Üblicherweise verstehen wir unter dem Begriff tai sabaki die Bewegung irimi-tenkan. Dabei ist mit tai sabaki eher eine allgemeine Form der Körperbewegung gemeint. Aus dem Zeichen für ‚Körper‘ und einem Zeichen, das so vielfältige Bedeutungen tragen kann, wie ‚verkaufen‘, ‚verteilen‘, ‚richtig stellen‘ oder (in anderer Schreibweise) ‚urteilen‘, ‚Stoff zerteilen/-schneiden‘, ergibt sich die Bedeutung, den Körper, d.h. seine Positur, in Ordnung zu bringen, richtig zu stellen.
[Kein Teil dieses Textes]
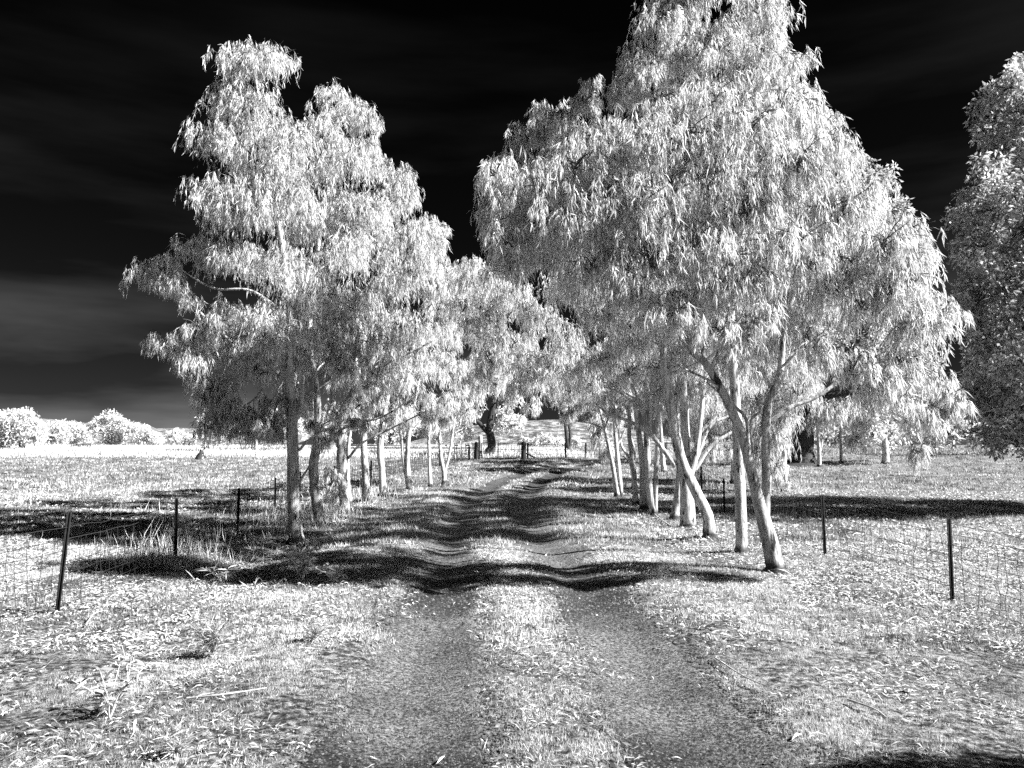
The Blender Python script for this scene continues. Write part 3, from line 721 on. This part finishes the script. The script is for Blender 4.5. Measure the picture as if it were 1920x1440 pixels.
T('gum_tree', 'seventh gum of the left row, thin single white stem', 'tree', (807, 913),
  [[(807, 913, 3.8), (805, 870, 3), (804, 800, 2.6), (815, 740, 1.6)]], [(860, 690, 24), (840, 740, 22), (810, 770, 20), (870, 620, 24), (800, 800, 14)], group=GL, depth=2.2)
T('gum_tree', 'last gum of the left row, white trunk forking into a wide Y', 'tree', (833, 908),
  [[(833, 908, 5), (832, 882, 4.4), (826, 850, 3.2), (824, 790, 2.5), (830, 730, 1.5)], [(833, 885, 3.2), (843, 850, 2.6), (850, 800, 2.2), (856, 760, 1.5)]],
  [(850, 740, 22), (875, 720, 24), (840, 790, 16), (870, 770, 20), (890, 680, 24), (900, 730, 20)], group=GL, depth=2.2)
# ---- right row
T('gum_tree', 'nearest gum of the right row, leaning trunk that forks low with patchy bark', 'tree', (1455, 1072),
  [[(1455, 1072, 17), (1442, 1010, 15), (1425, 950, 12, 0), (1410, 890, 9.5, -.1), (1392, 820, 9, -.2), (1365, 755, 8.5, -.3), (1325, 685, 7, -.4), (1270, 620, 6, -.5), (1190, 520, 4.5, -.5), (1120, 420, 3, -.4), (1080, 330, 1.5)],
   [(1433, 975, 9.5), (1437, 900, 9), (1436, 830, 8.5), (1440, 760, 8), (1462, 700, 6.5), (1470, 620, 5.5), (1500, 480, 4), (1480, 330, 3), (1460, 220, 1.5)]],
  [(930, 330, 42), (925, 400, 42), (960, 460, 48), (1000, 350, 58), (1040, 440, 65), (1080, 320, 62), (1130, 400, 75), (1170, 280, 70), (1120, 520, 55), (1210, 380, 80), (1260, 260, 80), (1220, 490, 75), (1330, 200, 62), (1320, 340, 85), (1300, 470, 80), (1300, 560, 55), (1400, 250, 75),
   (1400, 400, 85), (1390, 530, 75), (1470, 200, 55), (1480, 320, 75), (1480, 470, 80), (1450, 600, 50), (1540, 270, 55), (1560, 400, 75), (1560, 540, 75), (1620, 360, 55), (1640, 470, 70), (1640, 590, 65), (1700, 440, 46), (1710, 530, 58), (1730, 630, 58), (1770, 590, 36), (1680, 690, 50), (1760, 720, 42), (1735, 790, 38), (1722, 850, 22), (1790, 760, 26), (1690, 760, 36), (1400, 640, 44), (1520, 650, 48), (1590, 690, 44), (1640, 740, 34), (1180, 560, 50), (1250, 600, 44), (1340, 620, 44)],
  group=GR, depth=1.1, yoff=-1.3, bark='bark_patchy', cover=1.4,
  branches=[[(1445, 790, 4.5), (1480, 765, 4), (1530, 745, 3.5), (1575, 715, 3), (1625, 695, 2.2), (1680, 720, 1.2)], [(1402, 860, 4), (1400, 790, 3.5), (1375, 760, 3), (1330, 720, 2)],
            [(1575, 715, 2), (1640, 685, 1.6), (1690, 680, 1)], [(1412, 850, 3), (1408, 790, 2.6), (1425, 770, 2.2), (1415, 740, 1.5)], [(1330, 690, 3.2, -.4), (1290, 655, 3, -.4), (1240, 570, 2.4, -.4)], [(1345, 720, 2.4, -.4), (1280, 690, 1.8, -.5), (1240, 670, 1, -.6)]])
T('gum_tree', 'second gum of the right row, tall straight speckled trunk beside the leaning one', 'tree', (1391, 1038),
  [[(1391, 1038, 11.5), (1389, 960, 10.5), (1385, 860, 10), (1378, 740, 9), (1372, 640, 8), (1365, 480, 7), (1350, 300, 5.5), (1330, 120, 3.5), (1320, -40, 2)]],
  [(1230, 50, 45), (1270, 10, 55), (1340, -30, 60), (1410, 20, 50), (1440, 90, 38), (1200, 120, 42), (1270, 110, 62), (1350, 90, 65), (1420, 150, 50), (1180, 180, 40), (1240, 200, 55), (1310, 200, 60), (1370, 230, 55), (1470, 170, 36), (1500, 230, 36), (1320, 330, 60), (1430, 350, 60), (1340, 480, 60), (1430, 500, 60), (1530, 240, 34), (1380, 620, 40), (1300, -60, 55), (1450, 30, 38), (1468, 120, 38), (1505, 185, 34), (1540, 225, 34)],
  group=GR, depth=2.0, cover=1.7)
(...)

Im Aikido bedeutet das, die Körperposition so zu verändern, daß das eigene Gleichgewicht beibehalten wird, während der Gegner sein Gleichgewicht oder zumindest die überlegene Position verliert.

tenkan* ー 転 換

ten bedeutet ‚drehen‘, ‚ändern‘, ‚umwälzen‘; kan bedeutet ‚tauschen‘. tenkan wird verwendet in Sinne von Richtung ändern; damit kann neben der Bewegungsrichtung auch die Geisteshaltung gemeint sein. Die Bewegungen beim Aikido bestehen zum großen Teil aus Richtungs- und Positionswechseln, und letztlich kann jede Änderung des Zustandes und der Position mit tenkan bezeichnet werden. Daher sind irimi und tenkan die Vorder- und Rückseite derselben Sache.

zanshin ー 残 心 – wörtl. „bleibender/ausgewogener Geist“

Auch nach dem Ausführen einer Aikido-Technik muß eine wachsame, stabile Haltung beibehalten werden. In physischem Sinne bedeutet das einfach, am Ende einer Technik einen korrekten, sicheren Stand einzunehmen. In mentaler Hinsicht meint zanshin, in jeder Phase der Bewegung – im Moment des Angriffs, während der Technik, nach Ausführen der Technik sowie zwischen zwei Angriffen – dieselbe wachsame Geisteshaltung zu zeigen, denn das Ende einer Technik zeichnet sich durch keine wesentliche Besonderheit gegenüber dem Anfang oder dem Moment zwischen zwei Techniken aus. Jederzeit kann ein Technikwechsel oder ein weiterer Angriff durch den Gegner oder aus anderer Richtung durch einen neuen Angreifer erfolgen.

Die Erklärungen zu den mit *) gekennzeichneten Begriffen gehen auf Ausführungen von Tamura Sensei zurück, wie sie in der Zeitschrift Der Kreis (Nr. 9-13) veröffentlicht wurden.